A: Nope. It would be awful hard to keep such a thing quiet with a church that has 12 million plus members worldwide, with the majority of them being women.

Q: The reason why you Mormons bring little bags into the temple is because that's where you keep your chicken you're going to sacrifice.
A: Actually, no. The bags keep a change of clothes for special events in the temple that require a more simple and reverent outfit (mostly all white clothing, representing purity).

Q: The reason there is a giant statue of a seagull in Salt Lake City is because you worship it.
A: The seagull is there because the first year the pioneers were in the valley, their crop was almost destroyed by a horde of locusts, which would have spelled doom for the fledgling settlements. A providential flock of seagulls suddenly flew in and ate them all, saving the crop. The statue was erected in its memory.

Q: I hear you believe that Kolob, the planet were God lives on, is actually the star Sirius.
A: Huh? Also not true. There's a lot of confusion even within the Church of what Kolob is. Here is the basic nitty gritty of what Kolob is.
- Kolob is a star nearest to where God resides (according to the LDS text the Book of Abraham)
- Abraham in almost all ancient Christian and Judaic tradition was a great astronomer
- God teaches His children through analogies they would understand
- God taught Abraham about Christ through using the stars and the movements thereof as analogies of Christ and God's plan for His children in the Book of Abraham.
- Kolob was a metaphor of Christ.

Everything else is a speculation.

Q: Don't you go on a transcontinental bike ride with another guy for two years, preaching the Gospel?
A: That would have been cool, but no. On our missions, we go to a specific area and teach people about our Church. Bicycles are the most efficient form of transportation and thus advocated by the Church for their missionaries.

Q: Is it true that your statue with the gun on top of the temple will shoot lasers in the Second Coming and burn all the wicked?
A: No, but oh how I wish it was.

Two stories of how we as Mormons help perpetuate these outlandish rumors:

A friend of mine brought his girlfriend who was of a different faith to a Church meeting. She was already weary and jittery because of all the crazy rumors her friends told her about being Mormon. On the table in front of the congregation was a white cloth draped over some objects. This is the Sacrament, the bread and water representing Christ's body and blood, a fairly traditional Christian rite. His girlfriend leans over and asks what's under the cloth.

"Oh," he responds casually. "That's the body we're going to baptize for the dead today."

It took him a long time to convince her that he was just joking and she should stay.

Another time, I brought a shovel to a service project and left it in my trunk. A couple weeks later, I was giving my friends a ride home and they noticed the shovel as they put their bags in the trunk. One of them asked me why I had a shovel in my car.
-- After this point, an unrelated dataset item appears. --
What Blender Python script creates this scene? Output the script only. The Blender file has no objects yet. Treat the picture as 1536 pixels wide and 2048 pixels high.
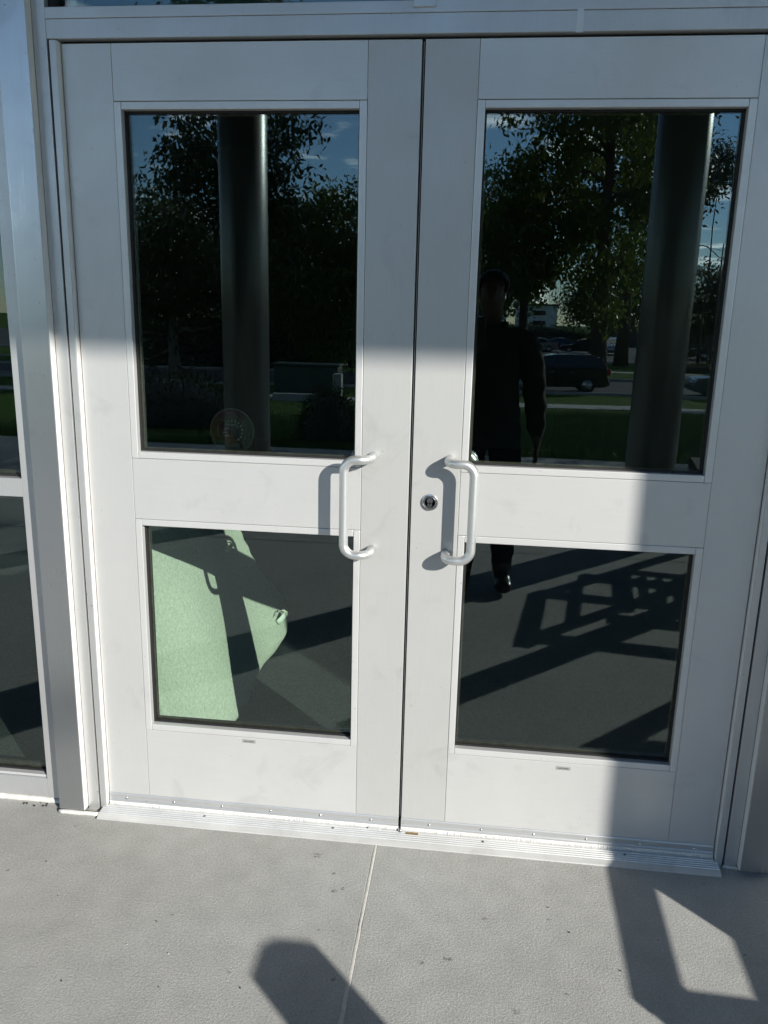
import bpy, bmesh, math, random
import numpy as np
from mathutils import Vector, Matrix, Quaternion

R = math.radians
scene = bpy.context.scene
COL = scene.collection

# ------------------------------------------------------------------ camera
cam_d = bpy.data.cameras.new('camera')
cam = bpy.data.objects.new('camera', cam_d)
COL.objects.link(cam)
cam.location = (0.1595, -2.1117, 1.5123)
_yaw, _pitch, _roll = -0.1081, -0.2378, 0.0236
_f = Vector((math.sin(_yaw)*math.cos(_pitch), math.cos(_yaw)*math.cos(_pitch), math.sin(_pitch)))
_r = Vector((math.cos(_yaw), -math.sin(_yaw), 0))
_u = _r.cross(_f)
_r2 = _r*math.cos(_roll) + _u*math.sin(_roll)
_u2 = -_r*math.sin(_roll) + _u*math.cos(_roll)
cam.rotation_euler = Matrix((_r2, _u2, -_f)).transposed().to_euler()
cam_d.sensor_fit = 'HORIZONTAL'
cam_d.sensor_width = 36.0
cam_d.lens = 36.0*1.0392
cam_d.clip_start = 0.004
cam_d.clip_end = 2000
scene.camera = cam

# ------------------------------------------------------------------ light
SUN = Vector((-0.98, 1.0, -0.57)).normalized()          # direction the light travels
EL = math.asin(-SUN.z)
AZ = math.atan2(-SUN.x, -SUN.y)                          # clockwise from +Y
sun_d = bpy.data.lights.new('sun', 'SUN')
sun_d.energy = 4.15
sun_d.angle = R(0.4)
sun_d.color = (1.0, 0.96, 0.89)
sun = bpy.data.objects.new('sun', sun_d)
COL.objects.link(sun)
sun.rotation_euler = SUN.to_track_quat('-Z', 'Y').to_euler()
sun.location = (20, -20, 15)

world = bpy.data.worlds.new('World')
scene.world = world
world.use_nodes = True
wn = world.node_tree
for n in list(wn.nodes): wn.nodes.remove(n)
def _n(t, **k):
    nd = wn.nodes.new(t)
    for a, b in k.items(): setattr(nd, a, b)
    return nd
w_out = _n('ShaderNodeOutputWorld'); w_bg = _n('ShaderNodeBackground')
w_sky = _n('ShaderNodeTexSky', sky_type='NISHITA', sun_disc=False)
w_sky.sun_elevation = EL; w_sky.sun_rotation = AZ; w_sky.air_density = 1.0; w_sky.dust_density = 0.0; w_sky.ozone_density = 4.8
# thin streaky clouds over the whole sky
w_tc = _n('ShaderNodeTexCoord'); w_sep = _n('ShaderNodeSeparateXYZ'); w_mx = _n('ShaderNodeMath', operation='MAXIMUM'); w_mx.inputs[1].default_value = 0.06
w_dx = _n('ShaderNodeMath', operation='DIVIDE'); w_dy = _n('ShaderNodeMath', operation='DIVIDE'); w_cmb = _n('ShaderNodeCombineXYZ')
w_noise = _n('ShaderNodeTexNoise'); w_noise.inputs['Scale'].default_value = 0.75; w_noise.inputs['Detail'].default_value = 7; w_noise.inputs['Roughness'].default_value = 0.55
w_ramp = _n('ShaderNodeValToRGB'); w_ramp.color_ramp.elements[0].position = 0.545; w_ramp.color_ramp.elements[1].position = 0.74
w_ramp.color_ramp.elements[1].color = (0.75, 0.75, 0.75, 1)
w_mix = _n('ShaderNodeMixRGB'); w_mix.inputs[2].default_value = (32, 31.5, 31, 1)
L = wn.links.new
L(w_tc.outputs['Generated'], w_sep.inputs[0]); L(w_sep.outputs[2], w_mx.inputs[0])
L(w_sep.outputs[0], w_dx.inputs[0]); L(w_mx.outputs[0], w_dx.inputs[1])
L(w_sep.outputs[1], w_dy.inputs[0]); L(w_mx.outputs[0], w_dy.inputs[1])
L(w_dx.outputs[0], w_cmb.inputs[0]); L(w_dy.outputs[0], w_cmb.inputs[1])
L(w_cmb.outputs[0], w_noise.inputs['Vector']); L(w_noise.outputs[0], w_ramp.inputs[0])
L(w_ramp.outputs[0], w_mix.inputs[0]); L(w_sky.outputs[0], w_mix.inputs[1]); L(w_mix.outputs[0], w_bg.inputs[0])
w_bg.inputs[1].default_value = 0.14
L(w_bg.outputs[0], w_out.inputs[0])

scene.view_settings.view_transform = 'Standard'
scene.view_settings.look = 'None'
scene.view_settings.exposure = 0.68
scene.view_settings.gamma = 1.0
scene.view_settings.use_curve_mapping = False
scene.cycles.max_bounces = 10
scene.cycles.transparent_max_bounces = 24
scene.cycles.glossy_bounces = 5
scene.cycles.caustics_reflective = False
scene.cycles.caustics_refractive = False

# ------------------------------------------------------------------ materials
MATS = {}
def mat(name, color, rough=0.6, metal=0.0, var=0.0, vscale=8.0, bump=0.0, bscale=60.0, stretch=(1, 1, 1), spec=0.5, color2=None, rvar=0.0, coat=0.0, detail=4, dist=0.002):
    if name in MATS: return MATS[name]
    m = bpy.data.materials.new(name); m.use_nodes = True
    nt = m.node_tree; b = nt.nodes['Principled BSDF']
    b.inputs['Roughness'].default_value = rough
    b.inputs['Metallic'].default_value = metal
    b.inputs['Specular IOR Level'].default_value = spec
    b.inputs['Coat Weight'].default_value = coat
    c = tuple(color) + (1,)
    b.inputs['Base Color'].default_value = c
    tc = nt.nodes.new('ShaderNodeTexCoord'); mp = nt.nodes.new('ShaderNodeMapping')
    mp.inputs['Scale'].default_value = stretch
    nt.links.new(tc.outputs['Object'], mp.inputs[0])
    if var > 0 or color2 or rvar > 0:
        nz = nt.nodes.new('ShaderNodeTexNoise'); nz.inputs['Scale'].default_value = vscale; nz.inputs['Detail'].default_value = detail
        nt.links.new(mp.outputs[0], nz.inputs['Vector'])
        mr = nt.nodes.new('ShaderNodeMapRange'); mr.inputs[1].default_value = 0.3; mr.inputs[2].default_value = 0.7
        nt.links.new(nz.outputs[0], mr.inputs[0])
        mx = nt.nodes.new('ShaderNodeMixRGB')
        if color2: a, d = c, tuple(color2) + (1,)
        else: a = tuple(max(0, x*(1-var)) for x in color) + (1,); d = tuple(min(1, x*(1+var)) for x in color) + (1,)
        mx.inputs[1].default_value = a; mx.inputs[2].default_value = d
        nt.links.new(mr.outputs[0], mx.inputs[0]); nt.links.new(mx.outputs[0], b.inputs['Base Color'])
        if rvar > 0:
            m2 = nt.nodes.new('ShaderNodeMapRange'); m2.inputs[3].default_value = rough - rvar; m2.inputs[4].default_value = rough + rvar
            nt.links.new(mr.outputs[0], m2.inputs[0]); nt.links.new(m2.outputs[0], b.inputs['Roughness'])
    if bump > 0:
        nb = nt.nodes.new('ShaderNodeTexNoise'); nb.inputs['Scale'].default_value = bscale; nb.inputs['Detail'].default_value = 3
        nt.links.new(mp.outputs[0], nb.inputs['Vector'])
        bp = nt.nodes.new('ShaderNodeBump'); bp.inputs['Strength'].default_value = bump; bp.inputs['Distance'].default_value = dist
        nt.links.new(nb.outputs[0], bp.inputs['Height']); nt.links.new(bp.outputs[0], b.inputs['Normal'])
    MATS[name] = m
    return m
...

I shrugged.

"Well, just in case we need to go dig up a body to baptize for the dead."

So what have you heard lately?

2 comments:

Teeps said...

How true, people believe the craziest things about Mormons, mostly because they want to believe that we're crazy and inhuman. But also partly because of some Mormons who think it's funny (or simply don't realize that they're doing it) to make jokes about what we do based on the prevalent stereotypes. I know I've helped spread some rumors that way, just making jokes about what people want to believe, and then they turn to you and take it as proof that they were right.
The best way to help people really understand what we believe is to live what we believe everyday, simple as that. People will see and know, and then when their friend/coworker/random acquaintance tells them "Mormons do suchandsuch" or Mormons believe blahblahblah" They can say, "Um, I don't think so, I've known some really good Mormons and they don't actually do suchandsuch and believe blahblahblah."

Kimberly said...

In elementary school, I heard "You guys can't drink milk, right?"